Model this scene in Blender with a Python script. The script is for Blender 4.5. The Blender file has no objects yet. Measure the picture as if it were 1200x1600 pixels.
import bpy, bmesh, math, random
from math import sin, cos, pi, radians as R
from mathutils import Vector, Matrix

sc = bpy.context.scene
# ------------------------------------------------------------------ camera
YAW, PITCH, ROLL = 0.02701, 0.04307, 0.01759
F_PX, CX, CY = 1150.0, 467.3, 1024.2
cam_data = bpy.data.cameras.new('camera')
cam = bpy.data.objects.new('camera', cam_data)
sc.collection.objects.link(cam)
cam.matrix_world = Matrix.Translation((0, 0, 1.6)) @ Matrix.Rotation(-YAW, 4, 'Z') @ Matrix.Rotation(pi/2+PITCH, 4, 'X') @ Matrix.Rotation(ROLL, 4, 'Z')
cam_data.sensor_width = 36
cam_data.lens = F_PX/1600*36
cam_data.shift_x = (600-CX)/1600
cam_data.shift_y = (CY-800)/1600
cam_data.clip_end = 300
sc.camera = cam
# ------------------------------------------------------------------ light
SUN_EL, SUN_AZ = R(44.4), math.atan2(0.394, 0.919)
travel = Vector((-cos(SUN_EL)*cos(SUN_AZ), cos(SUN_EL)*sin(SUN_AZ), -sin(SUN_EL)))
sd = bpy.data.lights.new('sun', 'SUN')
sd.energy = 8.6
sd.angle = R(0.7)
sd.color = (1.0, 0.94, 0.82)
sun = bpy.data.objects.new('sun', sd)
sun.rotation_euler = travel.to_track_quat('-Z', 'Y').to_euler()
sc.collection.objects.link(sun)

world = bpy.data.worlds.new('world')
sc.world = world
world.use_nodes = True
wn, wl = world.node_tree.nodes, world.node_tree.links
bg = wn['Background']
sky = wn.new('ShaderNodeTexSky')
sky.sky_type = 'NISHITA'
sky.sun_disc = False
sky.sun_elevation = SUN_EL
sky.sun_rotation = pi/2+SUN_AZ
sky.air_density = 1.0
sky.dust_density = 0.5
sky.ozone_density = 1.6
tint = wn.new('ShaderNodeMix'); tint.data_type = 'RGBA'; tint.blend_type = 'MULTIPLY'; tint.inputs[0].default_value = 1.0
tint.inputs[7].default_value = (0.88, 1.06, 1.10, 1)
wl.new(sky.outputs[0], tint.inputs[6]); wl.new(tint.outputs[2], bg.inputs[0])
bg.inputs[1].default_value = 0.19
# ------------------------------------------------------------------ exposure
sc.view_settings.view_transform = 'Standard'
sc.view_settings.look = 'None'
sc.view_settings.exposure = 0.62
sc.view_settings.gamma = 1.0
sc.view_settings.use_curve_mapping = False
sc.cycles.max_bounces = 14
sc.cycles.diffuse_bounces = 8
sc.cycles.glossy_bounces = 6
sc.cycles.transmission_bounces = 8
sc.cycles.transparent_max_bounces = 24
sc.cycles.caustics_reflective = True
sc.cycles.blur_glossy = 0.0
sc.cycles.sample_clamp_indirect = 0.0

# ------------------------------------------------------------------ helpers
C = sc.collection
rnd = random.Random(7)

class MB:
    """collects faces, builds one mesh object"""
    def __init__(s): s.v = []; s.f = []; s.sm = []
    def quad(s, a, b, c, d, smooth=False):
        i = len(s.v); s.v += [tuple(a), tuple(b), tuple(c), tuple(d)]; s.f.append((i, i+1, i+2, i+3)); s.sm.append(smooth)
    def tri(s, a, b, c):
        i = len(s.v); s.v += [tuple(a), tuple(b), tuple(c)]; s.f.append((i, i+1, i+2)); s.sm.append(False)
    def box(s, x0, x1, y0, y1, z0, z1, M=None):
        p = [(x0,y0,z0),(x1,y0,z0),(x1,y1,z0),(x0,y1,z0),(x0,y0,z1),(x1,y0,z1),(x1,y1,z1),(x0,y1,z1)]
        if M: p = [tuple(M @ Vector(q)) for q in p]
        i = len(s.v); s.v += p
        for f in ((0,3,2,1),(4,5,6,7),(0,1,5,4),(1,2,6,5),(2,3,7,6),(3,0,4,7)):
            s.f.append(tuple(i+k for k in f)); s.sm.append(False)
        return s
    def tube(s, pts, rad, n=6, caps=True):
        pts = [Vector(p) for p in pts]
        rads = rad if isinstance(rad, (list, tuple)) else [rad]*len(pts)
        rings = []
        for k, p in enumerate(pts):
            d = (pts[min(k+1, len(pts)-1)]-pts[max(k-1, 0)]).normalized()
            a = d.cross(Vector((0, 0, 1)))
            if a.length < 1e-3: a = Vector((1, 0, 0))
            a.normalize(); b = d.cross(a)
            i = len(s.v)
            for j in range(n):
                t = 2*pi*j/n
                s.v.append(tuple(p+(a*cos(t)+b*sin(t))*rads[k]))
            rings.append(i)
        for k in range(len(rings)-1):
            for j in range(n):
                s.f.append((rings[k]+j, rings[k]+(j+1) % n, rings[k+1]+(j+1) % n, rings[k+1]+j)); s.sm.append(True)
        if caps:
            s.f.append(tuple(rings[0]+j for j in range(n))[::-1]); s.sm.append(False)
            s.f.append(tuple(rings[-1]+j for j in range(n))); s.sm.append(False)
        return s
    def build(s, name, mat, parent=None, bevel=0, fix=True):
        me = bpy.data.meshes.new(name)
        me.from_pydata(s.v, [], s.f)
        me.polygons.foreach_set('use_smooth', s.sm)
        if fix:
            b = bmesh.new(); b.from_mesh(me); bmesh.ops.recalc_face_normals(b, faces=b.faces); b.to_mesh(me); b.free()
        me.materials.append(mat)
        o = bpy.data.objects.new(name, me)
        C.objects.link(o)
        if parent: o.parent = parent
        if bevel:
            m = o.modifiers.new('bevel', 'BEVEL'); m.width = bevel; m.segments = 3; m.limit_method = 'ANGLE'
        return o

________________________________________

→ WHAT IS EXPECTED
From the opening line of the data above, please print each line as written up to and including the line that contains "sc.collection.objects.link(sun)", and nothing more.

→ TASK SOLUTION
Model this scene in Blender with a Python script. The script is for Blender 4.5. The Blender file has no objects yet. Measure the picture as if it were 1200x1600 pixels.
import bpy, bmesh, math, random
from math import sin, cos, pi, radians as R
from mathutils import Vector, Matrix

sc = bpy.context.scene
# ------------------------------------------------------------------ camera
YAW, PITCH, ROLL = 0.02701, 0.04307, 0.01759
F_PX, CX, CY = 1150.0, 467.3, 1024.2
cam_data = bpy.data.cameras.new('camera')
cam = bpy.data.objects.new('camera', cam_data)
sc.collection.objects.link(cam)
cam.matrix_world = Matrix.Translation((0, 0, 1.6)) @ Matrix.Rotation(-YAW, 4, 'Z') @ Matrix.Rotation(pi/2+PITCH, 4, 'X') @ Matrix.Rotation(ROLL, 4, 'Z')
cam_data.sensor_width = 36
cam_data.lens = F_PX/1600*36
cam_data.shift_x = (600-CX)/1600
cam_data.shift_y = (CY-800)/1600
cam_data.clip_end = 300
sc.camera = cam
# ------------------------------------------------------------------ light
SUN_EL, SUN_AZ = R(44.4), math.atan2(0.394, 0.919)
travel = Vector((-cos(SUN_EL)*cos(SUN_AZ), cos(SUN_EL)*sin(SUN_AZ), -sin(SUN_EL)))
sd = bpy.data.lights.new('sun', 'SUN')
sd.energy = 8.6
sd.angle = R(0.7)
sd.color = (1.0, 0.94, 0.82)
sun = bpy.data.objects.new('sun', sd)
sun.rotation_euler = travel.to_track_quat('-Z', 'Y').to_euler()
sc.collection.objects.link(sun)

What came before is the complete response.